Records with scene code
-------------------------
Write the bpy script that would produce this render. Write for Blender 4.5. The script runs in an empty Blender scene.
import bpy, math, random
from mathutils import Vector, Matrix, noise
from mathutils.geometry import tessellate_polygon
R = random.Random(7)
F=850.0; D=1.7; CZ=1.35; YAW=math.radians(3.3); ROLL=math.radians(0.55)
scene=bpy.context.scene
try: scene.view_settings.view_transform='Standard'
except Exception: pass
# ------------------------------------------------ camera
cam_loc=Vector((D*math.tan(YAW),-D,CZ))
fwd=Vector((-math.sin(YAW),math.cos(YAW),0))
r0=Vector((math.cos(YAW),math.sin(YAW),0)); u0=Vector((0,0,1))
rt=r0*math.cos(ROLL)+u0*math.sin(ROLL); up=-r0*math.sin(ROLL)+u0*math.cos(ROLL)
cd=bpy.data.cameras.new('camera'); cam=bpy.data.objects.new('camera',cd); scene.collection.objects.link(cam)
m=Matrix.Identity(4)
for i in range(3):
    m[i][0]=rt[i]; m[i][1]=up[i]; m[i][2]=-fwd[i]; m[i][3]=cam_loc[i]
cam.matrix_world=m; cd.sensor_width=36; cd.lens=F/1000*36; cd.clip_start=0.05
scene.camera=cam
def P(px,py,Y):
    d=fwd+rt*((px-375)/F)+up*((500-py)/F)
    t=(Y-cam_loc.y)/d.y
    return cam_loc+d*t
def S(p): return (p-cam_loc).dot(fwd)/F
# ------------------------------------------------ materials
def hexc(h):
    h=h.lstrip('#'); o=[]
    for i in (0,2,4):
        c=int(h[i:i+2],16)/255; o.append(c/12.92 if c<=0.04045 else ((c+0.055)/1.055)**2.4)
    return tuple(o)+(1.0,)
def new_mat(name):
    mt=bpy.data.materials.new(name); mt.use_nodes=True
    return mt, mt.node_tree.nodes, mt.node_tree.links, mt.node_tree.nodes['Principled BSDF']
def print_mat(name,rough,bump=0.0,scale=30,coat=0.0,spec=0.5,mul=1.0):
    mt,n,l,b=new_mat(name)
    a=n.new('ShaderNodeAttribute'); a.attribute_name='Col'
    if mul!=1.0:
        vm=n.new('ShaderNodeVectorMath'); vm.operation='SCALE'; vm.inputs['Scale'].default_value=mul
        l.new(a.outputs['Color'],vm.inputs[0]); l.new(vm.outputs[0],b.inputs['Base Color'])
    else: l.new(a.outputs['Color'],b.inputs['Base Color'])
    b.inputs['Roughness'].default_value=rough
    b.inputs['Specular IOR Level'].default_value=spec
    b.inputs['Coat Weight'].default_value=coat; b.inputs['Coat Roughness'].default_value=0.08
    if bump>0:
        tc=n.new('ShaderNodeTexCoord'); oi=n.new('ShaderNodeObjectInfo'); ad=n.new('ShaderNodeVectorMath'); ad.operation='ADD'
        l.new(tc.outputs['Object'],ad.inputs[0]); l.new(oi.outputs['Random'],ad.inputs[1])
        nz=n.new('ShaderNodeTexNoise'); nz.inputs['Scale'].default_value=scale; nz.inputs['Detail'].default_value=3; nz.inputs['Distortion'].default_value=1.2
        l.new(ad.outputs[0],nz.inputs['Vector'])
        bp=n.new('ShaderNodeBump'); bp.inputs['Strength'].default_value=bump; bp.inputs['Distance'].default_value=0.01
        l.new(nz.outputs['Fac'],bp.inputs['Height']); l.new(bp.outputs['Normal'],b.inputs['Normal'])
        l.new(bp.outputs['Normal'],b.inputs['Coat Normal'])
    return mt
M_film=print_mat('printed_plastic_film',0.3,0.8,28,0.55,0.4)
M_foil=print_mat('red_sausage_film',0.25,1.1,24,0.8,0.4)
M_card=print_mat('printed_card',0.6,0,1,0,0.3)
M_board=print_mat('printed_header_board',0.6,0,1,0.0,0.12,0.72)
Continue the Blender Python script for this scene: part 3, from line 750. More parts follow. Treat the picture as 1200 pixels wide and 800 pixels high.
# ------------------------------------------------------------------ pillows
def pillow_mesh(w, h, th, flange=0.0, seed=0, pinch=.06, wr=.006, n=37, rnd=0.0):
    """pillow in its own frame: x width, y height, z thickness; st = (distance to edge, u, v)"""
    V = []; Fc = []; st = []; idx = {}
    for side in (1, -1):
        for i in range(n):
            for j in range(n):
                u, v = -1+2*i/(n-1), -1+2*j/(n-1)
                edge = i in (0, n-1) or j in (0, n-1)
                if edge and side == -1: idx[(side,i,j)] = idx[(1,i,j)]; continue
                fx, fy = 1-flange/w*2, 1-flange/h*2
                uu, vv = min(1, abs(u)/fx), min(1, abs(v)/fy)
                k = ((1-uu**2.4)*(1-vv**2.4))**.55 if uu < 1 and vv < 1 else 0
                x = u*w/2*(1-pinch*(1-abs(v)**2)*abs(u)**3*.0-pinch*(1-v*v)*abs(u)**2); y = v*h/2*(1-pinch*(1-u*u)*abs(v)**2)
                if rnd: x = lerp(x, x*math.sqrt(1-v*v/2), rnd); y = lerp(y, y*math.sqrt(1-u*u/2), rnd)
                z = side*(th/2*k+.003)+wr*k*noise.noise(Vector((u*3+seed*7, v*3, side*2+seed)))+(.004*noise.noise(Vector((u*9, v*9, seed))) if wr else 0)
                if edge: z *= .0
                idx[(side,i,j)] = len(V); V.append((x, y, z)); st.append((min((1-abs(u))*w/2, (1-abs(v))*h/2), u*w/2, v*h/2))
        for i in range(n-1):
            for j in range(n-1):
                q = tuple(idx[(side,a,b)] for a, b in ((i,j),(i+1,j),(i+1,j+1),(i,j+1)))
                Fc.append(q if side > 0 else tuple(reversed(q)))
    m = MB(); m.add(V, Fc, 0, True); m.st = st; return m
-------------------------
▸ WORK TO COMPLETE:
Scan the listing above for the word "this" and show each line where it is found.

▸ ANSWER TO THE TASK:
Write the bpy script that would produce this render. Write for Blender 4.5. The script runs in an empty Blender scene.
Continue the Blender Python script for this scene: part 3, from line 750. More parts follow. Treat the picture as 1200 pixels wide and 800 pixels high.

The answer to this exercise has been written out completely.